Elizabeth I may have been non-binary, claims Shakespeare’s Globe

·4 min read
Queen Elizabeth I
Queen Elizabeth I

“I know I have the body but of a weak and feeble woman,” Elizabeth I once said to rally her troops to face the Spanish Armada, “but I have the heart and stomach of a king”.

And was a non-binary person too, according to academics working for Shakespeare’s Globe, who have cast doubt on the gender identity of one of England’s greatest queens.

Elizabeth I has been presented as possibly non-binary in an essay published by the theatre, which refers to the female monarch with the gender-neutral “they/them” pronouns.

The essay was written by a “transgender awareness trainer” in defence of the Globe’s decision to stage a new play featuring a non-binary Joan of Arc, but both the play and the essay have raised concerns that famous females are being written out of history.

The essay claims: “Elizabeth I… described themself regularly in speeches as ‘king’, ‘queen’ and ‘prince’, choosing strategically to emphasise their female identity or their male monarchical role at different points.”

This appears to reference the most famous speech attributed to Elizabeth, her 1588 address at Tilbury in which she braced the nation for battle with the Spanish, saying she had the “heart and stomach of king” and “a king of England too”.

‘Historical women adopted a male identity’

The essay on the Shakespeare’s Globe website, written by Dr Kit Heyam, suggests that historical women were not only rebels for performing what were considered typically male tasks, but also in some sense adopted a male identity.

Dr Hayem writes in regard to Elizabeth I as an armour-wearing military leader: “Inhabiting that social role and dressing in the clothes associated with it, while living and working among men, may not just have felt like gendered defiance: it may have had a profound impact on their sense of self.”

The essay defends Shakespeare’s Globe announcing a new play titled I, Joan, in which Joan of Arc is represented as non-binary.

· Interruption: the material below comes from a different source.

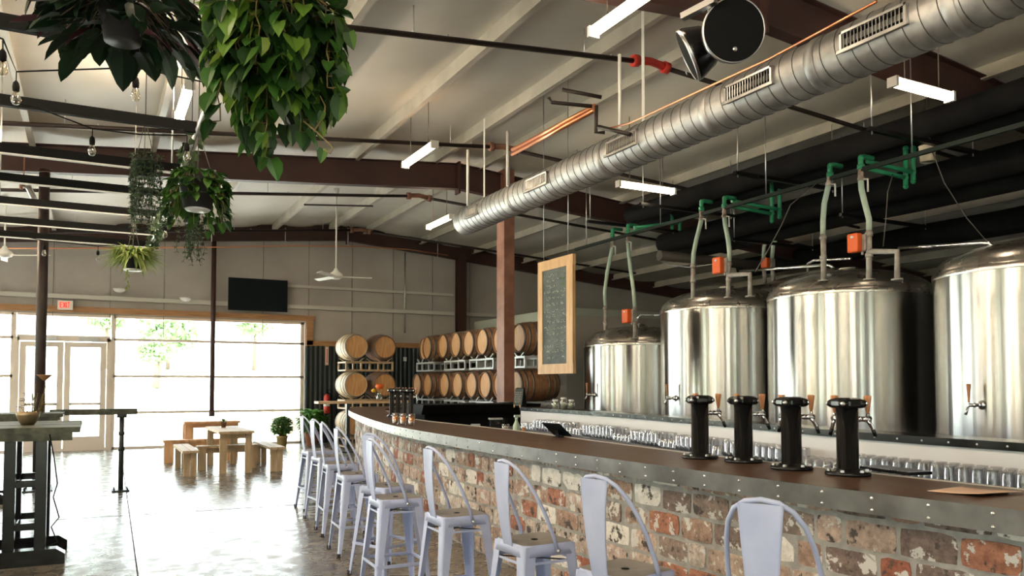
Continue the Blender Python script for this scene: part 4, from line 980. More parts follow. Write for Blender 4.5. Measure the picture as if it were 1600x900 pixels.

The teenage warrior, famed for leading the French against the English in the 100 Years War despite being a woman in a patriarchal society, has been given the pronouns “they/them” in Globe promotional material for the production.

Dr Hayem’s essay for the theatre argues that while historians have stated that Joan wore male armour out of “practicality” during her campings, “they” may have had “deeper motivations” related to “their” identity.

Author JK Rowling signalled her bemusement that Shakespeare’s Globe would be portraying Joan of Arc as non-binary by liking a Twitter post which read: “Coming next: Napoleon was a woman because he was defeated at Waterloo.”

‘Famous females will be written out of history’

Feminist thinkers have raised concerns that casting doubts on the womanhood of prominent women because they defied gender norms, and did supposedly “manly” things, will effectively write many famous females out of history.

Philosopher Dr Jane Clare Jones said: “This is a really great example of the inherent gender conservatism in gender identity ideology. Traditional gender conservatism says that men must do ‘manly’ things, and women must do ‘womanly’ things.

“Gender identity ideology reverses that and then we end up with the idea that anyone who does ‘manly’ things must be a man, and anyone who does ‘womanly’ things must be a woman.

“This is how we end up in a situation in which historical women who have performed traditionally ‘masculine’ roles end up being re-categorised as ‘trans men’ or ‘non-binary’ or ‘not-women’ in some way.

“This is a really regressive message to be sending out, especially to young women.”

‘A regressive ideology’

Joan Smith, author of the feminist volume Misogynies, said: “Women and girls are entitled to reject stereotypes without losing our sex.

“We didn’t have enough female role models to start with, we have spent decades rediscovering women artists, authors, leaders. And now a regressive ideology is trying to take them away.”

Born in 1533, Elizabeth I became England’s longest-serving female monarch until Queen Victoria, and was famed for overseeing the emergence of the country as an international power during her 44-year reign.

Named the Virgin Queen, she never married or had children despite this being the expectations of her contemporaries.

Shakespeare’s Globe has been contacted for comment.